Light trucks accounted for 68 percent of industry sales in the first several weeks of August -- a record level for the month -- and the 26th straight month truck volume has topped 60 percent of the overall market, J.D. Power says.

August incentive outlays for U.S.
Manufacturer August 2018 forcast August 2017 July 2018 Percentage change vs August 2017 Percentage change vs July 2018
BMW (BMW, Mini) $5,679 $4,793 $5,812 18.5% -2.3%
Daimler (Mercedes-Benz, Smart) $4,915 $4,591 $5,267 7.1% -6.7%
FCA (Chrysler, Dodge, Jeep, Ram, Fiat) $4,425 $4,447 $4,462 -0.5% -0.8%
Ford (Ford, Lincoln) $4,649 $4,298 $4,629 8.2% 0.4%
GM (Buick, Cadillac, Chevrolet, GMC) $4,820 $4,948 $4,943 -2.6% -2.5%
Honda (Acura, Honda) $2,064 $1,972 $1,935 4.7% 6.7%
Hyundai $2,945 $2,787 $2,946 5.7% 0.0%
Kia $4,347 $3,768 $4,313 15.4% 0.8%
Nissan (Nissan, Infiniti) $3,967 $4,442 $4,068 -10.7% -2.5%
Subaru $1,600 $1,026 $1,621 55.9% -1.3%
Toyota (Lexus, Scion, Toyota) $2,600 $2,865 $2,633 -9.3% -1.3%
Volkswagen (Audi, Porsche, Volkswagen) $3,750 $3,745 $3,862 0.2% -2.9%
Industry $3,757 $3,731 $3,779 0.7% -0.6%
Source: ALG

Macro factors

U.S. employment growth is steady and consumer confidence remains high, but rising interest rates and growing supplies of off-lease vehicles are expected to dampen consumer demand in coming months, analysts say.

Incentives

Average incentives per vehicle in the first several weeks of August were tracking at $3,744, down $141 from August 2017, J.D. Power says, reflecting lower spiffs on cars. ALG estimates average incentive spending per unit grew by $26 to $3,757 for the month, with the Detroit 3 the biggest spenders among major automakers.

Odds, ends

• There were 27 selling days last month, the same as in August 2017.
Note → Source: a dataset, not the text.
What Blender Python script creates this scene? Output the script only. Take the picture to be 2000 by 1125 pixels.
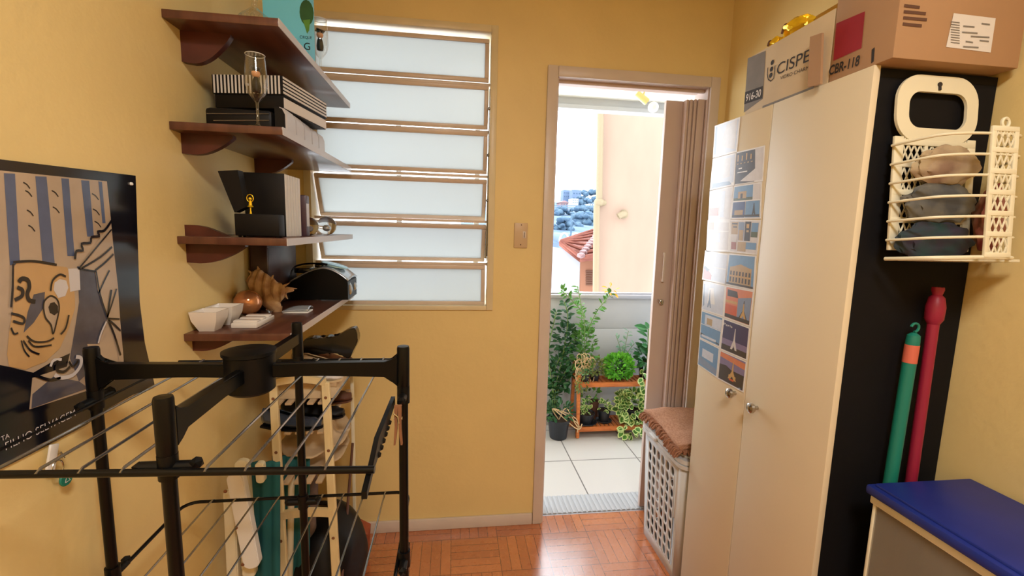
import bpy, bmesh, math, random
from mathutils import Vector, Matrix, noise
random.seed(7)
for o in list(bpy.data.objects): bpy.data.objects.remove(o)
SC = bpy.context.scene; COL = SC.collection
PI = math.pi
# ------------------------------------------------------------------ camera
W, H, FPX = 2000.0, 1125.0, 880.0
YAW, PIT, ROL = math.radians(7.48), math.radians(7.43), math.radians(1.52)
CAM = Vector((0, 0, 1.40))
fw = Vector((math.sin(YAW)*math.cos(PIT), math.cos(YAW)*math.cos(PIT), -math.sin(PIT)))
r0 = Vector((math.cos(YAW), -math.sin(YAW), 0)); u0 = r0.cross(fw)
rt = math.cos(ROL)*r0 + math.sin(ROL)*u0
up = -math.sin(ROL)*r0 + math.cos(ROL)*u0
cd = bpy.data.cameras.new('camera'); cam = bpy.data.objects.new('camera', cd); COL.objects.link(cam)
cam.matrix_world = Matrix(((rt.x, up.x, -fw.x, CAM.x), (rt.y, up.y, -fw.y, CAM.y), (rt.z, up.z, -fw.z, CAM.z), (0, 0, 0, 1)))
cd.sensor_width = 36; cd.lens = FPX/W*36; cd.clip_start = 0.02; cd.clip_end = 500
SC.camera = cam
def at(px, py, X=None, Y=None, Z=None):
    """real point where a sight line of the photograph meets a real plane"""
    v = (px-1000)*rt - (py-562.5)*up + FPX*fw
    if X is not None: t = (X-CAM.x)/v.x
    elif Y is not None: t = (Y-CAM.y)/v.y
    else: t = (Z-CAM.z)/v.z
    return CAM + v*t
# ------------------------------------------------------------------ light
SC.view_settings.view_transform = 'Standard'; SC.view_settings.look = 'None'
SC.view_settings.gamma = 1; SC.view_settings.use_curve_mapping = False
SC.view_settings.exposure = 0.58
wd = bpy.data.worlds.new('world'); SC.world = wd; wd.use_nodes = True
bg = wd.node_tree.nodes['Background']
bg.inputs[0].default_value = (0.87, 0.935, 1.0, 1); bg.inputs[1].default_value = 5.0
sun = bpy.data.lights.new('sun', 'SUN'); sun.energy = 0.5; sun.angle = math.radians(3); sun.color = (1, .93, .82)
so = bpy.data.objects.new('sun', sun); COL.objects.link(so)
so.rotation_euler = Vector((0.75, 0.62, -0.75)).to_track_quat('-Z', 'Y').to_euler()
def portal(name, loc, rot, sx, sy):
    l = bpy.data.lights.new(name, 'AREA'); l.shape = 'RECTANGLE'; l.size = sx; l.size_y = sy
    l.cycles.is_portal = True
    o = bpy.data.objects.new(name, l); COL.objects.link(o); o.location = loc; o.rotation_euler = rot
# daylight enters through the open side of the balcony
portal('sky_portal', (0.25, 3.2, 1.62), (-PI/2, 0, 0), 4.6, 1.5)
lamp = bpy.data.lights.new('added_fill_light', 'AREA'); lamp.shape = 'DISK'; lamp.size = 0.45  # added fill light, out of view, to brighten the room
lamp.energy = 25; lamp.color = (1.0, .975, .94)
lo = bpy.data.objects.new('added_fill_light', lamp); COL.objects.link(lo); lo.location = (0.25, -0.35, 2.475)
# ------------------------------------------------------------------ materials
def lin(c):
    def f(v):
        v /= 255.0
        return v/12.92 if v <= .04045 else ((v+.055)/1.055)**2.4
    return (f(c[0]), f(c[1]), f(c[2]), 1)
def mat(name, rgb, rough=.55, metal=0, trans=0, var=0.0, scale=20, bump=0, bscale=60, rgb2=None, coat=0, ior=1.45, stretch=None, emit=0, alpha=1):
    m = bpy.data.materials.new(name); m.use_nodes = True
    nt = m.node_tree; b = nt.nodes['Principled BSDF']
    b.inputs['Base Color'].default_value = lin(rgb); b.inputs['Roughness'].default_value = rough
    b.inputs['Metallic'].default_value = metal; b.inputs['Transmission Weight'].default_value = trans
    b.inputs['IOR'].default_value = ior; b.inputs['Coat Weight'].default_value = coat
    b.inputs['Coat Roughness'].default_value = .12; b.inputs['Alpha'].default_value = alpha
    if emit: b.inputs['Emission Color'].default_value = lin(rgb); b.inputs['Emission Strength'].default_value = emit
    if var or rgb2 or bump:
        tc = nt.nodes.new('ShaderNodeTexCoord'); mp = nt.nodes.new('ShaderNodeMapping')
        nt.links.new(tc.outputs['Object'], mp.inputs[0])
        if stretch: mp.inputs['Scale'].default_value = stretch
    if var or rgb2:
        nz = nt.nodes.new('ShaderNodeTexNoise'); nz.inputs['Scale'].default_value = scale; nz.inputs['Detail'].default_value = 5
        nt.links.new(mp.outputs[0], nz.inputs['Vector'])
        mx = nt.nodes.new('ShaderNodeMix'); mx.data_type = 'RGBA'
        c = lin(rgb); c2 = lin(rgb2) if rgb2 else tuple(min(1, v*(1-var)) for v in c[:3])+(1,)
        mx.inputs[6].default_value = c; mx.inputs[7].default_value = c2
        rp = nt.nodes.new('ShaderNodeMapRange'); rp.inputs[1].default_value = .35; rp.inputs[2].default_value = .65
        nt.links.new(nz.outputs[0], rp.inputs[0]); nt.links.new(rp.outputs[0], mx.inputs[0])
        nt.links.new(mx.outputs[2], b.inputs['Base Color'])
    if bump:
        n2 = nt.nodes.new('ShaderNodeTexNoise'); n2.inputs['Scale'].default_value = bscale; n2.inputs['Detail'].default_value = 4
        nt.links.new(mp.outputs[0], n2.inputs['Vector'])
        bp = nt.nodes.new('ShaderNodeBump'); bp.inputs['Strength'].default_value = bump; bp.inputs['Distance'].default_value = .004
        nt.links.new(n2.outputs[0], bp.inputs['Height']); nt.links.new(bp.outputs[0], b.inputs['Normal'])
    return m
M = {}
M['wall'] = mat('yellow_wall_paint', (232, 205, 140), .5, var=.06, scale=3, bump=.25, bscale=40)
M['wallback'] = M['wall']
M['ceil'] = mat('white_ceiling_paint', (232, 228, 215), .8, var=.04, scale=4)
M['trim'] = mat('beige_gloss_trim', (214, 198, 184), .35, var=.05, scale=8)
M['winframe'] = mat('cream_window_enamel', (222, 205, 165), .35, var=.08, scale=10)
M['sash'] = mat('sash_enamel', (214, 194, 176), .35, var=.08, scale=10)
M['doorleaf'] = mat('door_leaf_paint', (204, 182, 170), .38, var=.05, scale=6)
M['shelf'] = mat('brown_wood_laminate', (100, 60, 44), .32, rgb2=(82, 47, 35), scale=3, stretch=(14, 1, 2), coat=.25)
M['shelfend'] = mat('dark_bracket_wood', (88, 42, 32), .35, rgb2=(70, 32, 24), scale=12)
M['band'] = mat('pale_edge_band', (196, 190, 192), .3)
M['blackmetal'] = mat('black_enamel', (6, 6, 7), .3)
M['blackplastic'] = mat('black_plastic', (7, 7, 8), .4)
M['wire'] = mat('grey_wire', (150, 148, 146), .2, metal=.9)
M['black'] = mat('matt_black_cover', (10, 8, 10), .5)
M['blackgloss'] = mat('gloss_black', (8, 8, 10), .15, coat=.5)
M['white'] = mat('white_plastic', (232, 230, 226), .35)
M['cream'] = mat('cream_plastic', (226, 218, 190), .45)
M['creamwood'] = mat('pale_beech', (222, 200, 152), .45, var=.1, scale=8, stretch=(8, 8, 1))
M['ceramic'] = mat('white_ceramic', (226, 216, 206), .15, coat=.4)
M['page'] = mat('white_pages', (216, 210, 205), .6)
M['wardrobe'] = mat('cream_laminate', (218, 202, 172), .5, var=.03, scale=3)
M['wardside'] = mat('black_side_panel', (7, 6, 10), .75, var=.3, scale=40)
M['chrome'] = mat('satin_nickel', (190, 186, 180), .22, metal=1)
M['card'] = mat('cardboard', (172, 134, 98), .85, var=.05, scale=6)
M['cardpale'] = mat('pale_cardboard', (206, 184, 150), .8, var=.08, scale=10)
M['cardgrey'] = mat('grey_print', (128, 122, 116), .7, var=.12, scale=30)
M['ink'] = mat('dark_ink', (46, 40, 36), .7)
M['red'] = mat('red_print', (150, 28, 40), .6, var=.1, scale=20)
M['gold'] = mat('gold_foil', (250, 206, 40), .22, metal=.55, bump=.8, bscale=30)
M['teal'] = mat('teal_fabric', (24, 92, 96), .8, var=.4, scale=9, stretch=(1, 1, .2))
M['glass'] = mat('clear_glass', (255, 255, 255), .02, trans=1, ior=1.3)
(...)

• The average transaction price for a new light vehicle was $33,179 in August, up 1.7 percent from a year earlier. The ratio of incentive spending to average transaction price is expected to be 11.3 percent, down from 11.4 percent a year ago. ALG estimates.

• Days to turn, the average time a new vehicle sits on a dealer lot before it is sold, stood at 66 in early August, down four days from August 2017, J.D. Power says

• August U.S. fleet shipments are forecast to rise 0.8 percent to 216,200, or 14 percent of the overall market, J.D. Power says.

Quotable

“For the first time in U.S. automotive history, monthly car share is on pace to dip below 30 percent. This is a dramatic shift -- car share was near 50 percent just 5 years ago. With the drop, it’s tough to forecast where share will finally level out, as consumers have decidedly killed the car. Our initial idea of the floor being somewhere in the low-30-percent neighborhood appears to be too high in a market that loves its trucks and SUVs.”

Zo Rahim, research manager for Cox Automotive

"The auto industry still faces a prolonged and elevated level of trade risk, but overall sales are holding steady. We no longer expect fleet sales to be ratcheted back in the second half, but we do see stronger competitive pressure on the volume brands fighting for share. The result is a total light-vehicle market that we expect to eke out a very slight increase -- 0.1% -- over 2017."

Jeff Schuster, head of forecasting at LMC Automotive

"Automakers have done a decent job this year at aligning inventory with demand, so there’s no need for dealers to have a fire sale. Manufacturers seem to be more comfortable with a longer selldown period that leverages targeted incentives, instead of an aggressive 'everything must go now' mentality."